20.10.2006 :: 13:33
Thanks
God
It's
Friday
.....
Komentuj(0)
20.10.2006 :: 20:16
....
ostatnio mam dziwne dni. jesienna chandra? ta, o której wszędzie mówią? z jednaj strony jest dobrze. mam dobry humor, w szkole dobrze, mam przyjaciół i jest si. z drugiej strony... z drugiej strony wcale nie jest dobrze. czuje, że na pewnych sprawach, i na pewnych osobach, przestaje mi zależeć, chociaż są dla mnie naprawde ważne. poprostu. przestaje ich potrzebować? a moze mam ich dosyć? dosyć chorych sytuacji? dosyć rutyny? koniec złudzeń, że wszystko jest dobrze? dotychczas wydawało mi sie że tak jest. ze wszystko jest si. że mam wokół siebie własciwych ludzi. a teraz co? tak poprostu już mi nie zależy? zależy mi. nie będę się oszukiwać że tak nie jest. ale tak dużo się zmieniło. dużo rzeczy sie zepsuło, znikło. o wielu rzeczach poprostu lepiej zapomnieć. spróbować wymazać z pamięci? nie da się. albo poprostu lepiej je zachować. dużo rzeczy się ostatnio sypie. nie tak miało być.

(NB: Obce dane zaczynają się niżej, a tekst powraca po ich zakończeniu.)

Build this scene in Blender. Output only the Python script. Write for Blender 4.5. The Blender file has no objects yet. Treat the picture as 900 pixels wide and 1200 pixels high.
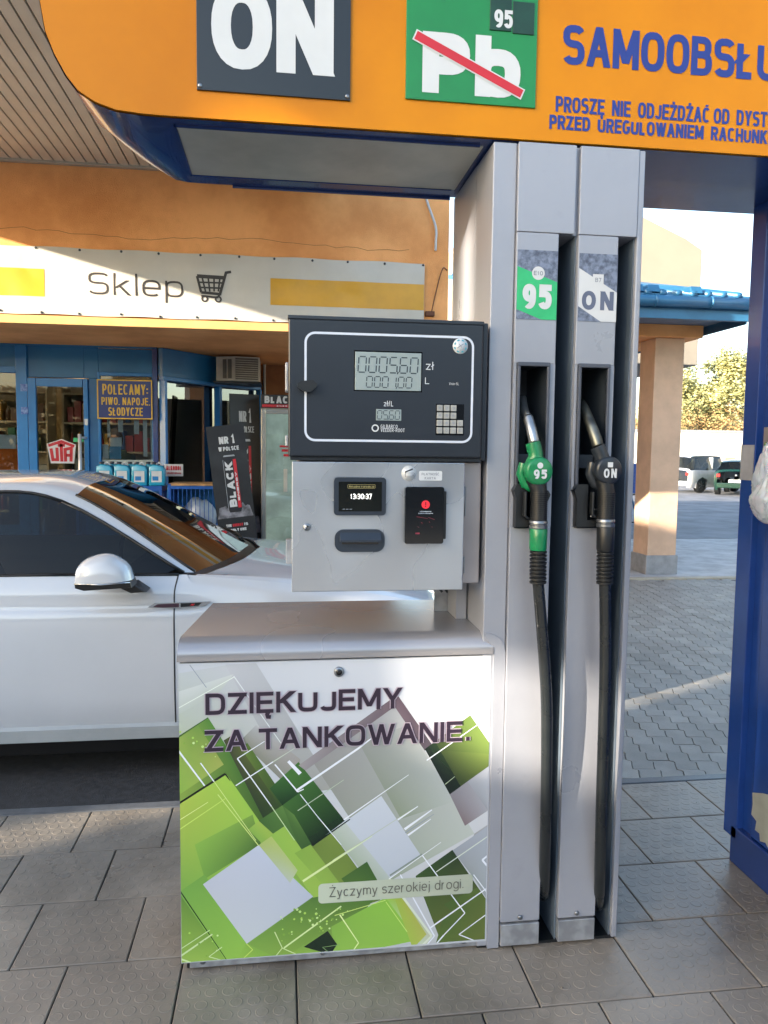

jechałam dzisiaj autobusem. na dworze było już ciemno, zimno jak zawsze. mój dziadek zawsze mówił, że 'kto wsiądzie, musi wysiąść'... myślałam. duzo. nad sobą. nad tym jak bardzo zależy mi na opinii innych. jak bardzo patrzę na pozory. i jak bardzo po nich oceniam. jak bardzo ważna jest dla mnie 'pozycja w społeczeństwie'. wśród ludzi 'powszechnie lubianych' i 'popularnych'. i nie wiem dlaczego. i zdalam sobie sprawe, że bywam 'rozpieszczonym dzieckiem'. chociaż się często tego wpieram. zdarza się, ze dziele ludzi na katygorie. ci ważni i ci mniej ważni. mniej ważni-gorsi? nie potrafie określić. nie potrafie też określic o co mi właściwie chodzi. zmieniłam się? napewno gimnazjum zmienia ludzi. na lepsze? gorsze? nie będę oceniać, nie potrafię. ocenią inni.
czuję, ze dużo rzeczy się rozpada. coś co było jednością, teraz coraz bardziej się sypie. przeze mnie? przez wszystkich. wiem, że jestem naiwna. wiem, że dużo razy się na tym przejechałam i jeszcze napewno przejadę. coraz więcej sztucznych uśmiechów, jak zawsze miłe słowka i nic nie znaczące zapewnienia. tysiące słów, tysiące myśli.
a już nigdy nie będze tak jak przedtem.
Komentuj(7)
26.10.2006 :: 19:11
jakbym mogła cofnąc czas.... wiele rzeczy nie powinno się zdarzyć.
wiem ze powinnam najpierw myśleć, a potem robić, potem dopiero mówić pewne rzeczy. ale robie dokładnie odwrotnie.
dlaczego zawsze znajdujemy nasze błedy dopiero po fakcie?
człowiek uczy się na własnych błędach.